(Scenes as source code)
--- begin ---

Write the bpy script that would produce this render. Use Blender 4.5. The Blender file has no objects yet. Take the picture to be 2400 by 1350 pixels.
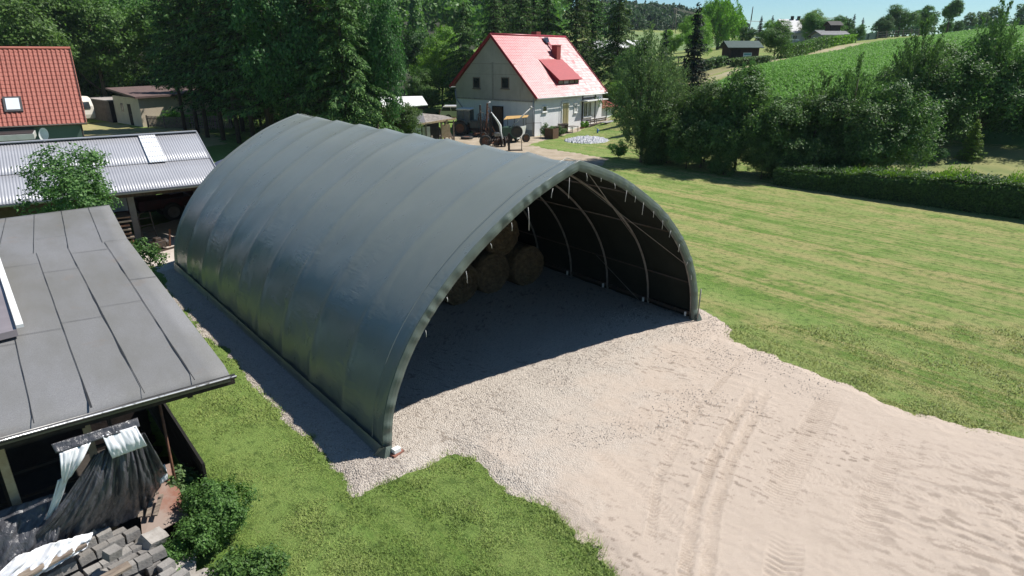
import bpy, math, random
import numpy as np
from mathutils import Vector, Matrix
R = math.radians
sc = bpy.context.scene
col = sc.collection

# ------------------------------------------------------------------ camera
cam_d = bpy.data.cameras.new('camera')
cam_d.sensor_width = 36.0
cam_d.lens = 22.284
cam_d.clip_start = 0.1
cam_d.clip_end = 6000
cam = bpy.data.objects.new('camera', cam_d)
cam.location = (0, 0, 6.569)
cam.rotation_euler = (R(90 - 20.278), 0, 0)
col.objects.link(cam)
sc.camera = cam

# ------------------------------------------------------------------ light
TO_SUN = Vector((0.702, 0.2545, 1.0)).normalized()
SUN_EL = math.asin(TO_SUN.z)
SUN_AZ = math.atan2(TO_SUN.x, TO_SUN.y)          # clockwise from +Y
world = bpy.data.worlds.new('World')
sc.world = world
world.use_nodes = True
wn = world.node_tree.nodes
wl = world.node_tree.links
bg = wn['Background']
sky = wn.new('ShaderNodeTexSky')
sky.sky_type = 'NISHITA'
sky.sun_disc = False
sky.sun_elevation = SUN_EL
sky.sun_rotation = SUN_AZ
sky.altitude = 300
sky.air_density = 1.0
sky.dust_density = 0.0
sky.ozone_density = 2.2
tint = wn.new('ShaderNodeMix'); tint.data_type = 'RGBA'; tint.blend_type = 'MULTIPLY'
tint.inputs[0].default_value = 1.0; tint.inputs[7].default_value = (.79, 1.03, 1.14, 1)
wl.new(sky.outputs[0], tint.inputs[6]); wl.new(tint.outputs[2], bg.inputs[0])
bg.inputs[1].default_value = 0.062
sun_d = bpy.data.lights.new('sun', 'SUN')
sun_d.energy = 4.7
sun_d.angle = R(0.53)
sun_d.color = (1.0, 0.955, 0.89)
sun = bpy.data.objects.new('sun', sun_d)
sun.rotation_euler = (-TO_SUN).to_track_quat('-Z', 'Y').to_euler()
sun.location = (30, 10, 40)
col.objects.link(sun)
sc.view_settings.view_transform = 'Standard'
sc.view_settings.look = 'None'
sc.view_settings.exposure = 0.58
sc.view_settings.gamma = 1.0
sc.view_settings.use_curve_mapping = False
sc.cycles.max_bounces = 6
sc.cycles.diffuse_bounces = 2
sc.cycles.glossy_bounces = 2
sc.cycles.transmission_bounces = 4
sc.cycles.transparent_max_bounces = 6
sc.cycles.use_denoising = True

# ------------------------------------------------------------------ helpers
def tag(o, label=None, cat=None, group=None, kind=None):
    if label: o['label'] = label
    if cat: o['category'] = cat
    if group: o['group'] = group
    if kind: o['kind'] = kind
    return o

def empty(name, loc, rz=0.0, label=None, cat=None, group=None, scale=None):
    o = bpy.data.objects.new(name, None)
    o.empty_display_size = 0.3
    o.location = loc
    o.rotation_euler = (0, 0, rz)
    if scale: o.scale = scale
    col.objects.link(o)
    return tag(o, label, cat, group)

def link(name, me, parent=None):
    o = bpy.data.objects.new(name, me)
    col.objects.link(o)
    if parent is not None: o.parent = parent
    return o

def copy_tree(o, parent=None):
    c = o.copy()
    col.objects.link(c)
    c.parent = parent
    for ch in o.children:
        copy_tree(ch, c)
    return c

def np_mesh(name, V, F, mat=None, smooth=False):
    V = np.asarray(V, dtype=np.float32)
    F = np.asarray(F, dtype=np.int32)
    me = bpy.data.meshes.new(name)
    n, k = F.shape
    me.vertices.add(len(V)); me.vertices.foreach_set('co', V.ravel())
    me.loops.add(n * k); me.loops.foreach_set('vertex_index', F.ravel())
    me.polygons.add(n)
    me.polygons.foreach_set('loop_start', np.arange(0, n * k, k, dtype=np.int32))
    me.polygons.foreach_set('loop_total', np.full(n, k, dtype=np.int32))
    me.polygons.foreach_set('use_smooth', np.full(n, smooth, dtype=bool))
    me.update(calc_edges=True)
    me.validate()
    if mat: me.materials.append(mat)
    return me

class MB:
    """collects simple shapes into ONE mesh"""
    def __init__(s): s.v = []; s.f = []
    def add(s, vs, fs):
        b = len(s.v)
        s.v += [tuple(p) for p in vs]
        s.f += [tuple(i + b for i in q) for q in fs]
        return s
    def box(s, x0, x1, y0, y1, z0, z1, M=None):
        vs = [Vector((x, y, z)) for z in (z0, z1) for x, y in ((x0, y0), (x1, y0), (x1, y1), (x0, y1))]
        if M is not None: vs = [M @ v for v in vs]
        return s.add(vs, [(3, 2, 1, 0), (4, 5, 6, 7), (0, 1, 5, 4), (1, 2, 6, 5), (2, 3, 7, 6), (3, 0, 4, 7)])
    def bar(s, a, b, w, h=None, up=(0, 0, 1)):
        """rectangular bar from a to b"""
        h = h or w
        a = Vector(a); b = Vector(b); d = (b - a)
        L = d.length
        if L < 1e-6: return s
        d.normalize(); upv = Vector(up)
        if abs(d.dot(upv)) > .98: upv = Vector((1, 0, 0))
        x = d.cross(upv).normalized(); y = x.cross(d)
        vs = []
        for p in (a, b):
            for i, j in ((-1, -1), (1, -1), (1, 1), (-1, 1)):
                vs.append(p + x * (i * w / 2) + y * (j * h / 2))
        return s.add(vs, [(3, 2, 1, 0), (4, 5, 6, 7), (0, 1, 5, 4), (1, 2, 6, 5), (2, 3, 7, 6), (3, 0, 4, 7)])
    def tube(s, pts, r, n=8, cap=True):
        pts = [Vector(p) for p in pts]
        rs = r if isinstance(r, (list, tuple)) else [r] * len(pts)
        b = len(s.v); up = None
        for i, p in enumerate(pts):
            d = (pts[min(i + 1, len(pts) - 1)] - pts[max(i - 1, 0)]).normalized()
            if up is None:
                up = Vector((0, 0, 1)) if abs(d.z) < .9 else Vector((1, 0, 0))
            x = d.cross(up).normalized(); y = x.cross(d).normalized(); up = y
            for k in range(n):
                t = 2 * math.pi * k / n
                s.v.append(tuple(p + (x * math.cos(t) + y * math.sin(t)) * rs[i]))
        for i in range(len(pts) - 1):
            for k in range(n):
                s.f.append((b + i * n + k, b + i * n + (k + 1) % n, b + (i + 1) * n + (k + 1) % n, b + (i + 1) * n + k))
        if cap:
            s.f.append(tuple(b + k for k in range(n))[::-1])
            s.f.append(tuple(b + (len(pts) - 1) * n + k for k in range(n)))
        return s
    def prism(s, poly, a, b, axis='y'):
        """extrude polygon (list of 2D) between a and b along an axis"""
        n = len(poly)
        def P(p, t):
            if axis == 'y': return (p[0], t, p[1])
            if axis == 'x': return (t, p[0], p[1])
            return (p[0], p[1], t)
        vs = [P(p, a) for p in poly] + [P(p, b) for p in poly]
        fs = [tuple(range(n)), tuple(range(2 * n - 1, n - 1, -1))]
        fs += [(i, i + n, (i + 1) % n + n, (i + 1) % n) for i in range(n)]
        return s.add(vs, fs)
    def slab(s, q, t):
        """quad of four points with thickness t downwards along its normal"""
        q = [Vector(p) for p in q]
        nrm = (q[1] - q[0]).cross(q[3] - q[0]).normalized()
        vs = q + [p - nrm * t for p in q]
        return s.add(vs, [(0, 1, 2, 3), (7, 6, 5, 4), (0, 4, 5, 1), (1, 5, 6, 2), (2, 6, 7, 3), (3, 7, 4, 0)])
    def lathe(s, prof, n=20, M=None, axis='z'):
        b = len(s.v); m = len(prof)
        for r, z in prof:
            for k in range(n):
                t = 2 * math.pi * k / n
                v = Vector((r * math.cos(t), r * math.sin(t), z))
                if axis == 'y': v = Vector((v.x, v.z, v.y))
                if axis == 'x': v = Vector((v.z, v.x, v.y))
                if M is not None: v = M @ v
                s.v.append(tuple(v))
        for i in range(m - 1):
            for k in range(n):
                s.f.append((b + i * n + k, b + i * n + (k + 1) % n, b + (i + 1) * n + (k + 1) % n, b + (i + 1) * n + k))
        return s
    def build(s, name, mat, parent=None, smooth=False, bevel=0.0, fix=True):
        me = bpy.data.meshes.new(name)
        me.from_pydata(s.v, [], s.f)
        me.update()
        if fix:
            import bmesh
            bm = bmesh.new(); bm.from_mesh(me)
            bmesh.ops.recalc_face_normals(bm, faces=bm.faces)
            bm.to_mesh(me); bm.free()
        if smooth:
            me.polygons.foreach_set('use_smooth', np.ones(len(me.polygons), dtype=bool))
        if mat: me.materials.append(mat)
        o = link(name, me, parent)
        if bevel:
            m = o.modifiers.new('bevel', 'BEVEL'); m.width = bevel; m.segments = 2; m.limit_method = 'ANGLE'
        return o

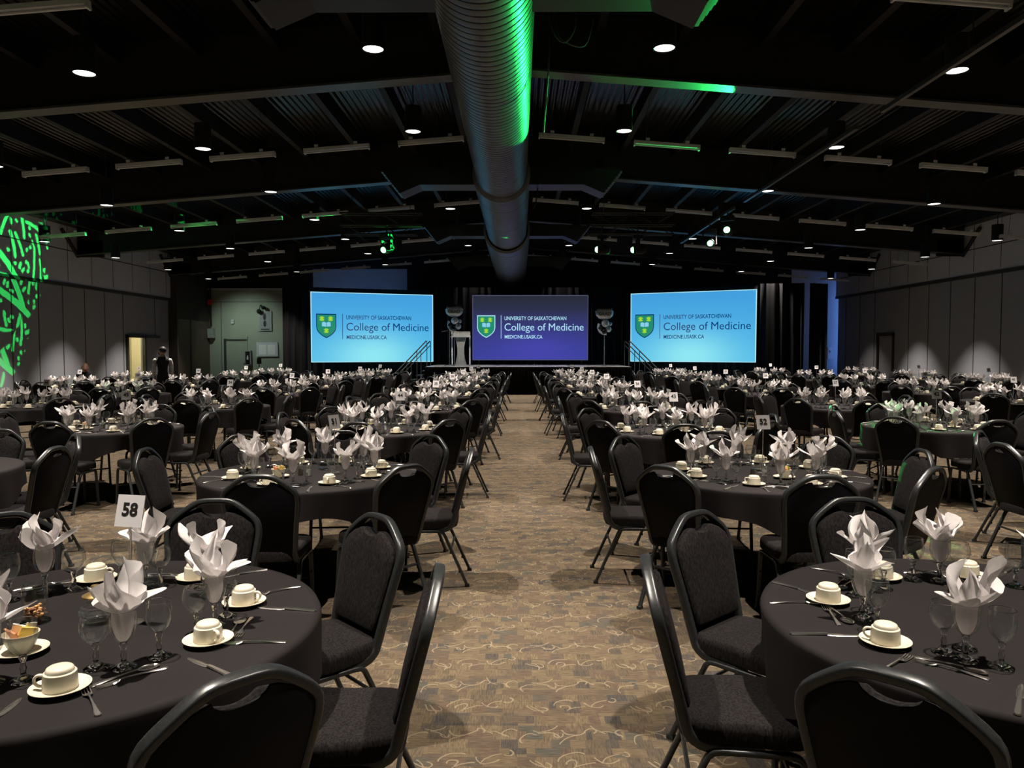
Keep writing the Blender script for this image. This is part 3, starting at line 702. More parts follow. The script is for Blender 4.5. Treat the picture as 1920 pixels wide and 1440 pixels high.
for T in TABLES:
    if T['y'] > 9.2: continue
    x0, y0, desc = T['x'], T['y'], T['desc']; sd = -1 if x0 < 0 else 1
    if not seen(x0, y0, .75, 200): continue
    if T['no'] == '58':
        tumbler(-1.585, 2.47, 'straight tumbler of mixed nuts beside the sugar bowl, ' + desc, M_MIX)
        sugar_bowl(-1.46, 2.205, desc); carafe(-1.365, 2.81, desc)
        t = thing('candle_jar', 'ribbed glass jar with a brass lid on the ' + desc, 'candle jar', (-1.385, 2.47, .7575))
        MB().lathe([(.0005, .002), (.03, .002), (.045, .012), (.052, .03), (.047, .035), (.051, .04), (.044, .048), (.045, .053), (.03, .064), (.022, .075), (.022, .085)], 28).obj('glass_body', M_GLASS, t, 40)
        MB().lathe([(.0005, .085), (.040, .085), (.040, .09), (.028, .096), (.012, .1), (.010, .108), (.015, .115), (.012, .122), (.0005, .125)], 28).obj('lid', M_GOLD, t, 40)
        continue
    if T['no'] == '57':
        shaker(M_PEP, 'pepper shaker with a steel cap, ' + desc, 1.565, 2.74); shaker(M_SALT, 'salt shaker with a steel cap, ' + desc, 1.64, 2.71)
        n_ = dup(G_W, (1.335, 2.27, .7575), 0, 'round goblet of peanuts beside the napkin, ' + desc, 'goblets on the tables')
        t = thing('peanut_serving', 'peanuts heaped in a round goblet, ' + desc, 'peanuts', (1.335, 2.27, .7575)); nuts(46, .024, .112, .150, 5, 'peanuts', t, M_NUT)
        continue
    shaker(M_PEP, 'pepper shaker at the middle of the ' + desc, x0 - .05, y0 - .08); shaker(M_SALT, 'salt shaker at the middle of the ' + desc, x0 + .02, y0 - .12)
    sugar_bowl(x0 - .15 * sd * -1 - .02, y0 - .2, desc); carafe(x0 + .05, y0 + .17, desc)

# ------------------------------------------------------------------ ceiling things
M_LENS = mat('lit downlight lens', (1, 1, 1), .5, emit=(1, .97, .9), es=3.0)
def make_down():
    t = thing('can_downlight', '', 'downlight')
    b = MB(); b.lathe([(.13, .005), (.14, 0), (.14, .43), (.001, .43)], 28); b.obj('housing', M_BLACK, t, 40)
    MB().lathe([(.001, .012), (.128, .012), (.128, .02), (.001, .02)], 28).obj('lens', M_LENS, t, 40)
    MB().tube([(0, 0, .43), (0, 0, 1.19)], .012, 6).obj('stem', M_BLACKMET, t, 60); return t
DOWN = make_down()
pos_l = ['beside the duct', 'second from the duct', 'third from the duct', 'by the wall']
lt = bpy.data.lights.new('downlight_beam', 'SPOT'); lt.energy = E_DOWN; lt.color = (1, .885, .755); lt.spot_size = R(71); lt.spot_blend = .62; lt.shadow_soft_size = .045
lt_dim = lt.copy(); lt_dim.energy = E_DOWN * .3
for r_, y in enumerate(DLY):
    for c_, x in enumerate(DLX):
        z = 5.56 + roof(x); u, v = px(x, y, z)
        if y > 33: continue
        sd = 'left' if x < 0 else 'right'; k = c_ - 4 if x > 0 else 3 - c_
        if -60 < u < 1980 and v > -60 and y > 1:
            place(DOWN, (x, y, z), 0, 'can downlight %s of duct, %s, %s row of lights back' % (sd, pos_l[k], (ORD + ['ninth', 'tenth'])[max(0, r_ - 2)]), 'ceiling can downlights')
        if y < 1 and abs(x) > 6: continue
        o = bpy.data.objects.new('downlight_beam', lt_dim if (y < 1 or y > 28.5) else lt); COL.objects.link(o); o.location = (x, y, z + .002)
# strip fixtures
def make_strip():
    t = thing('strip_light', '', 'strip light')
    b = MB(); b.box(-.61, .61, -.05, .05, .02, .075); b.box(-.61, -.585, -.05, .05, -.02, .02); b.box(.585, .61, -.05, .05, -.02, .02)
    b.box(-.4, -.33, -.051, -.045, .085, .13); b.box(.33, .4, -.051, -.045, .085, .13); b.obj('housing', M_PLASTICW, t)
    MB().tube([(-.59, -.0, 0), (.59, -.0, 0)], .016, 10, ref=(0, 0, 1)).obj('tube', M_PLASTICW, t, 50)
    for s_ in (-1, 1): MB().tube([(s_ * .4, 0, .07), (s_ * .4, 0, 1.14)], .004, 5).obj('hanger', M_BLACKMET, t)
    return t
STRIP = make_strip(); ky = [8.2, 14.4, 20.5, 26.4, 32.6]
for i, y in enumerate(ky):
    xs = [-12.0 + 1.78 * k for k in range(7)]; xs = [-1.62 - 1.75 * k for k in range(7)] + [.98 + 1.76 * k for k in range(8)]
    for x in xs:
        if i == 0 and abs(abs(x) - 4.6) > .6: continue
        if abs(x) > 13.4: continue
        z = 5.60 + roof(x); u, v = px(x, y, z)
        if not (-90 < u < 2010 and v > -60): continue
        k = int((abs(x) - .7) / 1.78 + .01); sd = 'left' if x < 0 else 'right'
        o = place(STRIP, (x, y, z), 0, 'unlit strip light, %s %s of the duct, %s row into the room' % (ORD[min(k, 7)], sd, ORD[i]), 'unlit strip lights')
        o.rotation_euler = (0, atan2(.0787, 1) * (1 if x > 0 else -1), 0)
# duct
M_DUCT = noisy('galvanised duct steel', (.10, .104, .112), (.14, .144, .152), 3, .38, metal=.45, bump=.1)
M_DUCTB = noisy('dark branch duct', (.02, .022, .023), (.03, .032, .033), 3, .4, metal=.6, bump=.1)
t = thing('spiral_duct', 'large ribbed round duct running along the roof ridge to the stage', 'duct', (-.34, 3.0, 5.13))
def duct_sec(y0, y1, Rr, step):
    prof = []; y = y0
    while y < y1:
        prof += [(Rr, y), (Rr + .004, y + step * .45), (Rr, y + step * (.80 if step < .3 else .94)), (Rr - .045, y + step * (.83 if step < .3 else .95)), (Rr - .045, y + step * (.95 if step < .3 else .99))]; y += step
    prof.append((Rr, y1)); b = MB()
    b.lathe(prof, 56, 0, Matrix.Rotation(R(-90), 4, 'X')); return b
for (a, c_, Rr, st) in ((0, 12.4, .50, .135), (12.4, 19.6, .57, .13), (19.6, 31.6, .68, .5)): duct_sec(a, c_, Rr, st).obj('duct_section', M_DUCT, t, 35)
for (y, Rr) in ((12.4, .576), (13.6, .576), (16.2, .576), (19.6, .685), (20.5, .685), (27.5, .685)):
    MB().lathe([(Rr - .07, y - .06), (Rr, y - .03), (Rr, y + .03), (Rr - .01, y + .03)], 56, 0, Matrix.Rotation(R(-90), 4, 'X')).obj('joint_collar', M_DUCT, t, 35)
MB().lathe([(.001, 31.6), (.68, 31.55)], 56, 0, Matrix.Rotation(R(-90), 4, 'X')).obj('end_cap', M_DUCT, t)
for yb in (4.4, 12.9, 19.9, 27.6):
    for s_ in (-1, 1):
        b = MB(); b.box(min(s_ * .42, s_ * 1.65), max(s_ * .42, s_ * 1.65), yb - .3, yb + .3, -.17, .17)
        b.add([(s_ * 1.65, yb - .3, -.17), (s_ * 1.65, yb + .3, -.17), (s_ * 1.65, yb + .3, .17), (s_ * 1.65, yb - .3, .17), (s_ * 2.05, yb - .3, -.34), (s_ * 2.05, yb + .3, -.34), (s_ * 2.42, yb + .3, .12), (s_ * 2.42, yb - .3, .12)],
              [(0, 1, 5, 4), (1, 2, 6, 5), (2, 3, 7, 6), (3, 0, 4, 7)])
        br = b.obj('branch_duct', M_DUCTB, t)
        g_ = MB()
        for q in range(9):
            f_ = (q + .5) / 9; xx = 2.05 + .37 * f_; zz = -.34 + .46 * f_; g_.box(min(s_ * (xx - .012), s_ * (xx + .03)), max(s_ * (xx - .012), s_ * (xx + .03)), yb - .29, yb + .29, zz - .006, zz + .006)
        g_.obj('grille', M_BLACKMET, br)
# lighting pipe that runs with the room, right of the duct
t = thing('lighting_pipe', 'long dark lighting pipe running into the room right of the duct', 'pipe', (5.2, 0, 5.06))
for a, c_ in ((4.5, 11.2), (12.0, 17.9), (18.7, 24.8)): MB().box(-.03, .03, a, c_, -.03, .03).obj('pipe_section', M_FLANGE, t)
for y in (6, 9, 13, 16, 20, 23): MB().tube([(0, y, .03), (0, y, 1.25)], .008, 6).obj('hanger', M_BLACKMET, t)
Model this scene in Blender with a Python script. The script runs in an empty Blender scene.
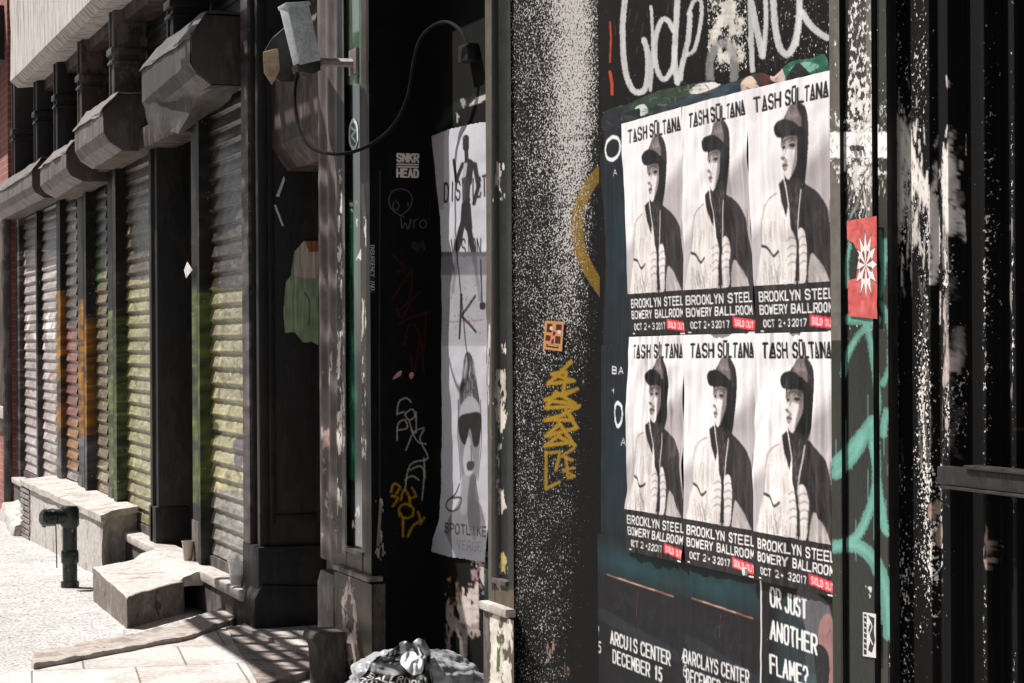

--- end ---

GOAL: Only the lines from the top of the data through the line with "col = sc.collection" should be quoted, exactly and with both ends kept; skip the pictures.

REPLY TO THE TASK:
Write the bpy script that would produce this render. Use Blender 4.5. The Blender file has no objects yet. Take the picture to be 2400 by 1350 pixels.
import bpy, math, random
import numpy as np
from mathutils import Vector, Matrix
R = math.radians
sc = bpy.context.scene
col = sc.collection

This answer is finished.